"Though both are bound in the spiral dance, I would rather be a cyborg than a goddess." – Donna Haraway

Posts tagged ‘makers’

CFP of Interest: Feminist (Un)Hacking

From the FemTechNet listserv:
Journal of Peer Production (JoPP) — CFP for Special Issue on Feminism and (Un)Hacking

Editors: Shaowen Bardzell, Lilly Nguyen, Sophie Toupin

There has been a recent growth in interest in feminist approaches to practices like hacking, tinkering, geeking and making. What started off as an interest in furthering representations of women in the technical fields of computer science and engineering, often along the lines of liberal feminism, has now grown into social, cultural, and political analyses of gendered modes of social reproduction, expertise, and work, among others. Practices of hacking, tinkering, geeking, and making have been criticized for their overtly masculinist approaches, often anchored in the Euro-American techno-centers of Silicon Valley and Cambridge that have created a culture of entrepreneurial heroism and a certain understanding of technopolitical liberation, or around the German Chaos Computer Club (CCC).
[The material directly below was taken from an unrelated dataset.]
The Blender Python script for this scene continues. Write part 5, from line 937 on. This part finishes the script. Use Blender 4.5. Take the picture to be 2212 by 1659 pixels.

With this special issue of the Journal of Peer Production, we hope to delve more deeply into these critiques to imagine new forms of feminist technical praxis that redefine these practices and/or open up new ones. How can we problematize hacking, tinkering, geeking and making through feminist theories and epistemologies? How do these practices, in fact, change when we begin to consider them through a feminist prism? Can we envision new horizons of practice and possibility through a feminist critique?
 
In this call, we understand feminist perspectives to be pluralistic, including intersectional, trans, genderqueer, and race-sensitive viewpoints that are committed to the central principles of feminism–agency, fulfillment, empowerment, diversity, and social justice.  We refer to the term hacking with a full understanding of its histories and limitations. That said, we use it provisionally to provoke, stimulate, and reimagine new possibilities for technical feminist practice. Hacking, as a form of subjectivity and a mode of techno-political engagement, has recently emerged as a site of intense debate, being equally lauded as a political ethos of freedom and slandered as an elitist form of expertise. These fervid economic and political ideals have been challenged and at times come under attack because they not only displace women and genderqueer within these technological communities but, more importantly, because they displace gendered forms of reflection and engagement.